Lalitgate hijacks Monsoon Session
An adjournment motion debate in the Lok Sabha on Wednesday, technically on matters relating to the IPL but in effect on “Lalitgate” — the expression that seeks to encompass the links of senior BJP leaders Sushma Swaraj and Vasundhara Raje with former IPL commissioner Lalit Modi, who has been accused of money-laundering and has deposited himself in London — descended literally into personalised abuse between Ms Swaraj, the external affairs minister, and Congress vice-president Rahul Gandhi, with the external affairs minister drawing satisfaction from angrily naming Mr Gandhi’s parents — the late Rajiv Gandhi and Sonia — in the context of corruption. A seasoned parliamentarian, the minister had the better of her rival as far as debating prowess goes, and her effort was supplemented by BJP’s other star performer, finance minister Arun Jaitley. But the story was one of hurling vile jibes, not reasoned debate.
There seemed little in Ms Swaraj’s intervention which had relevance to the subject at hand which has caused uproar and disruption right through the Monsoon Session of Parliament — that of the external affairs minister’s irregular assistance to a wanted man. An adjournment motion discussion is supposed to be narrow-focused on a specific issue. But the Congress’ opponents brought in Quattrocchi and other allegations from the past. And on the last day of the Monsoon Session on Thursday, the NDA took out a march against the Congress, the main Opposition party whose parliamentary numbers were pathetically reduced in last year’s Lok Sabha election, for obstructing its efforts to push the reforms agenda.

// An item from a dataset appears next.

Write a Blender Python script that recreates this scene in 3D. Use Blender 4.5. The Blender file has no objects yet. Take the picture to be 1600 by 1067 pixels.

The absurdity of this can’t be lost on many. The BJP was, in effect, trying to blame the principal Opposition party for not being able to pass the GST Bill, on which the industrial sector had set its heart after the government had utterly failed in its effort to get the land acquisition bill through. In the latter case, almost all non-BJP parties were opposed, including BJP’s NDA allies, as were farmers across the country. But on GST, the government chose to fix the blame on the Congress exclusively and succeeded somewhat in dividing the Opposition in order to isolate the Congress. This won’t impress the proponents of second-generation economic reforms, who are unlikely to regard the Narendra Modi government with indulgence for long at this rate. Instead of playing politics right to deliver on promises made, the Prime Minister has been reduced to blaming the Opposition — exactly what his predecessor had ended up doing.